Open Source Anniversaries: 6 Years of Go, 11 of Firefox (golang.org)
digitalPhant0m writes: Six years ago today the Go language was released as an open source project. Since then, more than 780 contributors have made over 30,000 commits to the project's 22 repositories. The ecosystem continues to grow, with GitHub reporting more than 90,000 Go repositories. And, offline, we see new Go events and user groups pop up around the world with regularity
And Opensource.com notes that Mozilla Firefox has just hit 11 years of age, too.
When Firefox was the hot new thing, it was mindbogglingly awesome. I remember just how happy I was when I first installed it (I think 2004?) and realized it was about twice as fast as Internet Explorer 6. I just about shit myself when I first installed Adblock Plus and saw it skip video ads.
Dark times followed. I think the manufactured outrage over Brandon Eich was the shark that Mozilla jumped over. After that, our fast, secure, modular, FLOSS browser became a shitheap and is now inferior in just about all ways to Chromium and Pale Moon.
Might as well throw this out there too: GStreamer's first release was 16 years ago on Halloween - 0.1.0 "gscreamer".
GStreamer - The only way to stream!
Remember when the #1 selling point of Firefox, though, was that it was lean, mean, and efficient (at least compared to the browser then-called Mozilla...)?
You are not alone. This is not normal. None of this is normal.
And what will you install instead, chrome? A browser that will also support WebVR, has multiprocess browsing and a revamped add-on platform?
Honestly, Firefox was dragging behind badly with an unsecure plugin architecture and single process thread that would lock up the browser when it was loading an heavy page.
Weren't Firefox's precursors also open-source? This would make it the (roughly) 17th anniversary for them.
Bueller?
Bueller?
Bueller?
I remember when one of the marketing points of Opera was that it was so lightweight and portable that the entire installer fit on a single 1.44M floppy disk.
It would be super cool if browsers could handle this new reality of JS scripts by not allowing them to block the UI.
A simple timeout is insufficient.
I was using Firefox as my primary browser since 0.7, which is about 12.5 - 13 years ago.
Damn, that makes me old.
Before they started bundling crap like "Hello", and changing the UI every 45 seconds to try and copy Chrome, while ignoring 11 year old bugs.
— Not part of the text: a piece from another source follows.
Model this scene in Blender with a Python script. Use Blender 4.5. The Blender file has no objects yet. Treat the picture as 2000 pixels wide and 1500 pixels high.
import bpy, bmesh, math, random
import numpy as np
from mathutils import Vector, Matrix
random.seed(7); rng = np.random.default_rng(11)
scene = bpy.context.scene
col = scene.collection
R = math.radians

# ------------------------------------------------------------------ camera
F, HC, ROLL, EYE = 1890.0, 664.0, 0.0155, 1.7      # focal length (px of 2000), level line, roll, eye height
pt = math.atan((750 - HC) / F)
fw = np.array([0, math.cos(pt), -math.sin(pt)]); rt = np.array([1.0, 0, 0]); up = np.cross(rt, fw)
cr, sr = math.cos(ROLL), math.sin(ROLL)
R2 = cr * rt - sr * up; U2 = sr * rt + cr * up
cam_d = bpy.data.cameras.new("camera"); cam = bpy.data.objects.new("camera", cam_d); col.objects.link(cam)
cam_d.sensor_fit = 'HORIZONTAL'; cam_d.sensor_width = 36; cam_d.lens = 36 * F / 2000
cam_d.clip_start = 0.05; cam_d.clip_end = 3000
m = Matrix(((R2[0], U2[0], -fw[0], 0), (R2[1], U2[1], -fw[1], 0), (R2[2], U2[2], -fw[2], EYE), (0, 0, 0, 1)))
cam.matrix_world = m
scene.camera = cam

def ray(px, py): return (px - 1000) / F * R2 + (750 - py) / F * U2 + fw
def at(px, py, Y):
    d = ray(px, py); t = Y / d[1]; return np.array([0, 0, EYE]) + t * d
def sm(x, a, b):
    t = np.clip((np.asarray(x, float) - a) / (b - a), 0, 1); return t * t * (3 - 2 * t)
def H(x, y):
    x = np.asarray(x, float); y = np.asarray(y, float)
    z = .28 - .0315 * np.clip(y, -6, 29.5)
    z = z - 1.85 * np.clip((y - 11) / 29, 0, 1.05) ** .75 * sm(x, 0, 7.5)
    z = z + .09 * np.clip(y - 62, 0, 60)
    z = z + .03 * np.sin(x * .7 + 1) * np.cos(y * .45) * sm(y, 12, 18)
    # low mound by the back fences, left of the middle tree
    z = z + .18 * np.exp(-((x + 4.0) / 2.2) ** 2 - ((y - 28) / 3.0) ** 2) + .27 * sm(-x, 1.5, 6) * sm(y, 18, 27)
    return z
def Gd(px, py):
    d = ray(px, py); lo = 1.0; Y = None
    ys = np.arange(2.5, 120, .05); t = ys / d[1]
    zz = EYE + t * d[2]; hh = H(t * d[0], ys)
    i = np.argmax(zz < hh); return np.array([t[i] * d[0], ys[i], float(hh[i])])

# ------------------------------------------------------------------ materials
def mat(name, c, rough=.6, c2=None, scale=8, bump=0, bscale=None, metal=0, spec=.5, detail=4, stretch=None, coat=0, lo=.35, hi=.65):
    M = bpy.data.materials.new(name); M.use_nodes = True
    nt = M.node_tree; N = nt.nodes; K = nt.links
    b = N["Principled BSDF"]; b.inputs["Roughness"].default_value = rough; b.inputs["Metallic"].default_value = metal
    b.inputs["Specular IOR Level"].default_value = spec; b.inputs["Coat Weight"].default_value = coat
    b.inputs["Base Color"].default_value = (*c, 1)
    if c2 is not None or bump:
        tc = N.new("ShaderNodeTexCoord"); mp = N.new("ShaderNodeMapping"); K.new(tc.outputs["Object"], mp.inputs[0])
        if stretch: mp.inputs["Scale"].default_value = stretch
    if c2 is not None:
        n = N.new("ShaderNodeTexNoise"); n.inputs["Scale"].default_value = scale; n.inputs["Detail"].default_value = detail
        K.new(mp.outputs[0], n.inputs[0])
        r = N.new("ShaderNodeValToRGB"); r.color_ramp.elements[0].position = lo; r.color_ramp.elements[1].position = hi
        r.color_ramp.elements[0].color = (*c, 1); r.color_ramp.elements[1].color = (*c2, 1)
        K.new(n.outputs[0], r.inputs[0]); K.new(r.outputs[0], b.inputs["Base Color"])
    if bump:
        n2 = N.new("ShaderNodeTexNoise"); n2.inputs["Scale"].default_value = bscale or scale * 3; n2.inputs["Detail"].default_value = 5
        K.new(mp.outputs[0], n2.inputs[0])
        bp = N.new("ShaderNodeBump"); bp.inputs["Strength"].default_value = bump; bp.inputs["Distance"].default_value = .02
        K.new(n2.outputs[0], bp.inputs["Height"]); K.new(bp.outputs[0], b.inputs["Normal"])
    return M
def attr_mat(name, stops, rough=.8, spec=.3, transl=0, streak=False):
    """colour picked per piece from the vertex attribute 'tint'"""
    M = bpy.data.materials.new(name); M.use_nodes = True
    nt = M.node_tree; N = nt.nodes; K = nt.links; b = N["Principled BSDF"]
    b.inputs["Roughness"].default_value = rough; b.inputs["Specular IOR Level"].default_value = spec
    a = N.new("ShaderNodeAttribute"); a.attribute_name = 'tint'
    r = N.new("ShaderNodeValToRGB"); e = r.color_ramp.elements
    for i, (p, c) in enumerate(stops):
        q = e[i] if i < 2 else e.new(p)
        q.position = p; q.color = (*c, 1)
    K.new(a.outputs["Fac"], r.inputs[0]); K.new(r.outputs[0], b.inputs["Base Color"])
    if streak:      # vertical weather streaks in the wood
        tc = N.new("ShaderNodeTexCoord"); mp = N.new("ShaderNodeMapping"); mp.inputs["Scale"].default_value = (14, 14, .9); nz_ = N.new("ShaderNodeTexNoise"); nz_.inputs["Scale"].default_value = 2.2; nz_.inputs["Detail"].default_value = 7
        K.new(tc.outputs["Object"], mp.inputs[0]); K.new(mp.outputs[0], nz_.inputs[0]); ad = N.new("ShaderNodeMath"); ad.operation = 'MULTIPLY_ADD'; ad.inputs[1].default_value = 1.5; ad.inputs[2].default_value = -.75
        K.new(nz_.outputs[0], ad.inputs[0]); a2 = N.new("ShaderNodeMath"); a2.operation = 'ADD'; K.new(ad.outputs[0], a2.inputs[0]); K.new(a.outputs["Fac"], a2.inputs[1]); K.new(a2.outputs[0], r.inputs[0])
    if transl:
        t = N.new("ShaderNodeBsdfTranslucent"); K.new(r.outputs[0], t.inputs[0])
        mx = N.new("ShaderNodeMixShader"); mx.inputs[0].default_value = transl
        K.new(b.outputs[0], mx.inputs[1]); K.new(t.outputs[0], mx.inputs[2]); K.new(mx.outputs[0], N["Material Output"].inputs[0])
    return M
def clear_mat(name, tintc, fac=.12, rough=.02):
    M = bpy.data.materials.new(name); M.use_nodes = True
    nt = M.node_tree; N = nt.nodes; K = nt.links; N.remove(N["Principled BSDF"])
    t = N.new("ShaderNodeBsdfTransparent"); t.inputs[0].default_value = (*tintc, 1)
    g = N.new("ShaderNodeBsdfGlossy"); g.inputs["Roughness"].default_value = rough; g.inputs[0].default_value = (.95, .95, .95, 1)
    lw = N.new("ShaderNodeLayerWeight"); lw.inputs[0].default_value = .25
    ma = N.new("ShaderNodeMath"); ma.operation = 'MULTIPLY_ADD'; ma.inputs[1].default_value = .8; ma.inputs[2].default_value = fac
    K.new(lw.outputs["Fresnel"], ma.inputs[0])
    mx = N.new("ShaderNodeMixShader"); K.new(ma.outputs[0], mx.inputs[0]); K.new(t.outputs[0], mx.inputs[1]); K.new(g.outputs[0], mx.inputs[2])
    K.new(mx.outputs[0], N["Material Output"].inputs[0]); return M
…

I feel 3.0 was peak Firefox. I remember the buzz and the huge counts of Downloads on release day. 3.6 was the last reasonable version before the whole project went off the rails.
while ignoring 11 year old bugs.
As in they are not fixing them or they are ignoring pull requests from OSS contributors that fix them?
Before they started bundling crap like "Hello"
It wasn't what you were looking for? I can see it in your comment; I can see it in your words. It's nothing you ever wanted, and your arms aren't open wide.
The user interface should always be on and prioritized so we can cancel anything or go back. I am looking at Safari mobile too.
More like "Bugzilla reports repeatedly marked 'won't fix', and reopened several times over the past decade".
Unfortunately I can't post examples right off.
If they're actually bugs then perhaps the community should submit fixes (or fund fixes).